Divorced. Erskine Caldwell, novelist and short story writer (Tobacco Road, Kneel to the Rising Sun); by Helen Lannigan Caldwell; in Augusta, Me. Grounds: cruel and abusive treatment.

Died, Cora T. Hebner, 55, famed polyandrist (five husbands), wife of Polygamist Will Hebner (19 wives); by her own hand (poison); in a Pocahontas, Ark., jail where she was being held for the murder of a man (presumably Will Hebner) whose skeleton neighbors discovered in her cellar (TIME, April 18). She left a note saying: "I did not kill Will Hebner. He brought me the poison with which I killed myself. . . . I'll rob you of any further fun and cheat the natives out of a Roman holiday."
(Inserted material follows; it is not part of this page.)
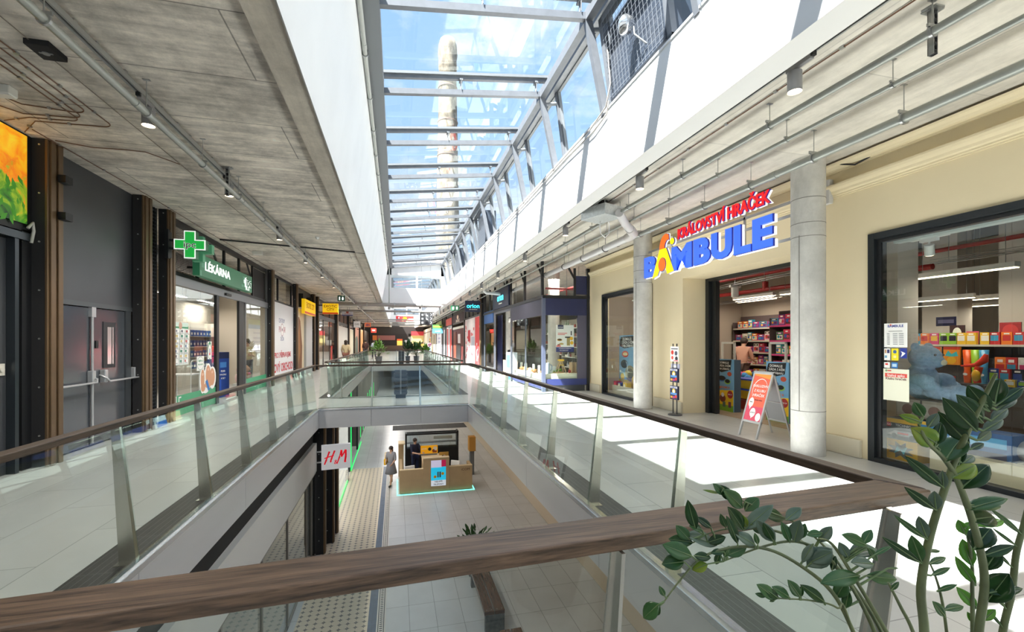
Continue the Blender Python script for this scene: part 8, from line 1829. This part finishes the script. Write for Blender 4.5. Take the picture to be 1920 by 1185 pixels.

Died. George Grey Barnard, 74, U. S. sculptor; of a heart attack; in Manhattan. George Barnard learned taxidermy and engraving before he studied sculpture. In Paris, where he all but starved, his critics compared him to Michelangelo. Serene, dynamic and a prodigious worker, stocky Sculptor Barnard admired the great Gothic and Renaissance stone-carvers, amassed the finest collection of Gothic sculpture in the U. S. Stormiest of his stormy projects was his lank, saddened figure of Lincoln, which was refused a place in Westminster Abbey in 1917, relegated to Manchester, England. For the last 20 years he had labored on his greatest dream--a 100-ft. "Rainbow Arch" sculptured with Dantesque choirs of marble figures symbolizing the power of Peace.

*General Pershing's wife and three daughters were burned to death in the fire at San Francisco's Presidio in 1915.